Monday, October 6, 2008

Building Relationships


Last week was homecoming. On Friday, spirit day, my ninth graders were wound up. Excited about the homecoming pep rally (their first for which most paid a dollar) the buzz in the room swirled around the parade, the game and the dance. Sensing that the lesson I had planned wouldn't be very effective against the lure of homecoming and after a few weekly essentials we abandoned our agenda. Instead of scoring their AP Human Geography essays with the state's writing rubric, we talked about the meaning of homecoming and I painted spirit designs on their faces. Of course, my administrator came into my classroom for a classroom walk through. My assessing administrator had yet to walk through my classroom though the principal has, twice. Face painting was not the first impression I wanted the administrator to have of my teaching, but when I laughed about the Murphy's law of it with my principal at the football game later that evening, she said to me, "you were building relationships." And you know what? We were. I am building relationships. I am also sowing seeds of school spirit and pride.

Do I feel guilty about giving up instructional time to something that seems so frivolous on the surface? I do. However, in the near twenty years I've been teaching I've grown to be more of a realist.

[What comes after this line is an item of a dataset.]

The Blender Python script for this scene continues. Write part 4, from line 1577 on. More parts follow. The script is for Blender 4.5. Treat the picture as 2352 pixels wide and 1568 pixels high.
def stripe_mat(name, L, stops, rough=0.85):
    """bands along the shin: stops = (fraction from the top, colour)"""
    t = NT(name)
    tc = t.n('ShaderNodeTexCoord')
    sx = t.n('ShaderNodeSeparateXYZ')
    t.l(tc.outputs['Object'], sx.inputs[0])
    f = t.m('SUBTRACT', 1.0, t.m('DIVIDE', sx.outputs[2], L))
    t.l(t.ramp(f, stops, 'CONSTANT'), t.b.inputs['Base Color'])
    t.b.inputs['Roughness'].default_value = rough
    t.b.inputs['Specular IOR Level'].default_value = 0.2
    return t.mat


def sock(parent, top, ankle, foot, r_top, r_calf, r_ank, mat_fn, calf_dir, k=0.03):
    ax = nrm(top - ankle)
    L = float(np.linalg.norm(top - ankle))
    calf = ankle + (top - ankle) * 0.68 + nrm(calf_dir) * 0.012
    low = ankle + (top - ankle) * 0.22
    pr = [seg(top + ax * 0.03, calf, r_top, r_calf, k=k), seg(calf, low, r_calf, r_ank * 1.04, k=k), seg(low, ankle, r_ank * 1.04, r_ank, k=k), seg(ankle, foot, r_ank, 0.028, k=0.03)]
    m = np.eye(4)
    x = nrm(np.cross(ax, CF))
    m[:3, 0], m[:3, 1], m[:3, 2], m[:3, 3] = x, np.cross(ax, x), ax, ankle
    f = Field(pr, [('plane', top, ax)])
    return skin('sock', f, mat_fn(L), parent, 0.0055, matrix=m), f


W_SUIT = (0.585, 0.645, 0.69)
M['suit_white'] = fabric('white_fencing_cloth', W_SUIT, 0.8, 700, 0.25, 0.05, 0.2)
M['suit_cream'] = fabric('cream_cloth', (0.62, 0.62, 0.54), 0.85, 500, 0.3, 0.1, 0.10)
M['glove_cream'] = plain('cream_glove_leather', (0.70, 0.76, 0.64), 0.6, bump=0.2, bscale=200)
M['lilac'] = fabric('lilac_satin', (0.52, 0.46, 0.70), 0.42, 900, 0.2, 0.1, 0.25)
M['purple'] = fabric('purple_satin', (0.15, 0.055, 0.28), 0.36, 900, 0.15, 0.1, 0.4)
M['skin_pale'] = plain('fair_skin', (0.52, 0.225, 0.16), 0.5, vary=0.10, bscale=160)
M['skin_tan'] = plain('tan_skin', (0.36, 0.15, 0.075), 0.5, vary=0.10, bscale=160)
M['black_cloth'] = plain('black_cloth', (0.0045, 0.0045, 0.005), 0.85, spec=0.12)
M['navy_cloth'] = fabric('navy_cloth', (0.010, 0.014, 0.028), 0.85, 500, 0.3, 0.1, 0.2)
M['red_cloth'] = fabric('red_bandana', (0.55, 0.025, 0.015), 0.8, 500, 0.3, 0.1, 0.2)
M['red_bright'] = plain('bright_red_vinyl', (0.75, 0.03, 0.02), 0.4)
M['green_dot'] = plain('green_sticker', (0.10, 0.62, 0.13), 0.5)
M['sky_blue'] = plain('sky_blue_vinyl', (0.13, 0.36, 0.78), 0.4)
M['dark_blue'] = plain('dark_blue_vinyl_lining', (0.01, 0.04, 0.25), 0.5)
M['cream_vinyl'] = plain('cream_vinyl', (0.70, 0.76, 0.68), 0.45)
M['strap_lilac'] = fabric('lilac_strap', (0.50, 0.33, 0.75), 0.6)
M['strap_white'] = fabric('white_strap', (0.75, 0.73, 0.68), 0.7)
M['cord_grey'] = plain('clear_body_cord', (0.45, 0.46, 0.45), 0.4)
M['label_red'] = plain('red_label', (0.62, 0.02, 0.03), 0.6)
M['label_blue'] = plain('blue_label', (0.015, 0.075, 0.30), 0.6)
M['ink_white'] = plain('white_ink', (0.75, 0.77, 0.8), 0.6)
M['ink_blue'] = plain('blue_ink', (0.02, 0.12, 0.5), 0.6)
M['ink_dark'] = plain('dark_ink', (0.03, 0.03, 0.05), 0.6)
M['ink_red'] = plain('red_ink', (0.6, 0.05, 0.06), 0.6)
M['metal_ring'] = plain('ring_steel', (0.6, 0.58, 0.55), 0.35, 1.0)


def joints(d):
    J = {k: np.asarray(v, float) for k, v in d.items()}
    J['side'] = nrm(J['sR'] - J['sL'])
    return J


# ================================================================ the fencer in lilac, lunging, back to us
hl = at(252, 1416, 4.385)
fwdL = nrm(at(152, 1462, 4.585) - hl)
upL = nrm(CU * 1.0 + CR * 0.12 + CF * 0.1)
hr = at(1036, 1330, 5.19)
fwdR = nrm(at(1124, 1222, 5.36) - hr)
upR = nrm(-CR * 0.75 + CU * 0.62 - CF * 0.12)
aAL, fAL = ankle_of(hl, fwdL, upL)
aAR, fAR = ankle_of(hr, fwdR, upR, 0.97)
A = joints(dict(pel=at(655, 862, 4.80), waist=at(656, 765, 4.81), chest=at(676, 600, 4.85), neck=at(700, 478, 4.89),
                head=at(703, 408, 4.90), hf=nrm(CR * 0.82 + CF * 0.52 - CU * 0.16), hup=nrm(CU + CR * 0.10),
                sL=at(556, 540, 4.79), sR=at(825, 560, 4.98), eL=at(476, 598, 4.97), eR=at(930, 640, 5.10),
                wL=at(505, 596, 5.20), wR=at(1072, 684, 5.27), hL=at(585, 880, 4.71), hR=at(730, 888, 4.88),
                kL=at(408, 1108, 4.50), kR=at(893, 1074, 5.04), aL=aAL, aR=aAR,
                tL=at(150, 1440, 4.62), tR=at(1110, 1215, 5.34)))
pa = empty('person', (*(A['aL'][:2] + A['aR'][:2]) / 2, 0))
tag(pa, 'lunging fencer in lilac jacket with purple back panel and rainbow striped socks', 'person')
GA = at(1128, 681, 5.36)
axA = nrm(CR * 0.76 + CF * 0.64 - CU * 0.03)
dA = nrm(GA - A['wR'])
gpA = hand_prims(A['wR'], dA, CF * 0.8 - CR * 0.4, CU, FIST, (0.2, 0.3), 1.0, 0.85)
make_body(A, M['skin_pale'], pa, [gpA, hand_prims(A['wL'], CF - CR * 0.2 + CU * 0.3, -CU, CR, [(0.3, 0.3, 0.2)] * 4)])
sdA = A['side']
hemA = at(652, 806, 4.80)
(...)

I chose to spend some instructional time (25 minutes a class period) building relationships and school spirit. I chose to connect. My freshmen had never experienced homecoming--this was a big high school moment for them. Did I sit behind my computer? Did I put a movie on and grade papers? Did I give students unstructured "free time"? No, no and no. I think there are many ways we teachers can choose to spend instructional time and though some moments may seem frivolous, we're teaching just the same.